In other words, Doug Wilson is not alone in using these orientalist frameworks to frame his argument; it is instead a problem that plagues much of Euro-American Christianity even within Asian American Christian circles, and its roots lie far back in the history of the church. The question one may pose, then, is this: is labeling ‘Asia,’ the ‘Orient,’ or whatever ‘other’ you might have to Western Christianity as a heterotopic space ultimately helpful for Christian communion?

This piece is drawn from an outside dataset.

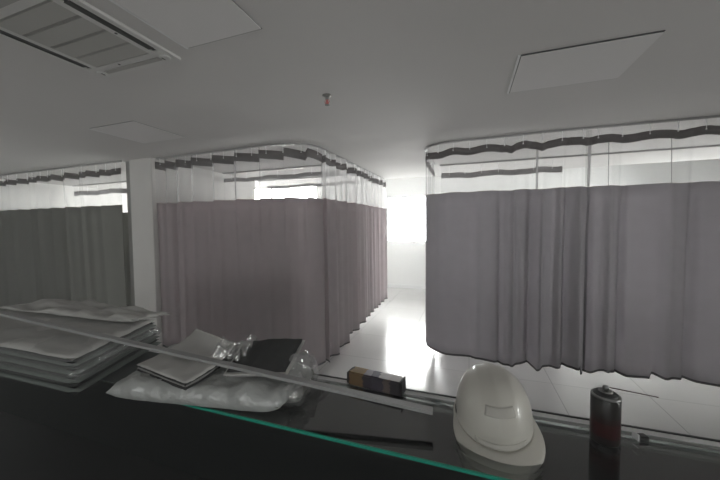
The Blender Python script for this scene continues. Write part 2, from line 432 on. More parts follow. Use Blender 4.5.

My answer is no. And this, if those in positions like Doug Wilson’s have ears to hear, might be the way forward in answering the schisms that have plagued our churches. Instead of hearing the complaints of women, post-colonial peoples, and racialized minorities as emanating from a will to power and born of an unsanctified lust for immanent liberation, perhaps our cries for justice are in fact cries for communion, complaints that this table where the sacraments impart the grace of God to us remains a space of division and exclusion. If Wilson is reading this, the answer following the reading of this post is not to debate internally whether you owe Asian Americans an apology for colonizing our space to make your point, though if you were to issue this apology, we’d be happy to hear it. The proper response, however, is to critically and contemplatively reflect on our shared Christian tradition, to examine if this thread of orientalization actually has any proper place in our discourse, and to begin the long overdue process of healing schism, that the world may know the Father has sent the Son.

**Correction: an earlier version of this post incorrectly stated that Wilson was a ‘homeschooling advocate.’ This error has been corrected to ‘educational advocate,’ as Wilson’s primary task has been to advocate for classical Western education in a school setting. We are grateful to our careful readers for pointing this out.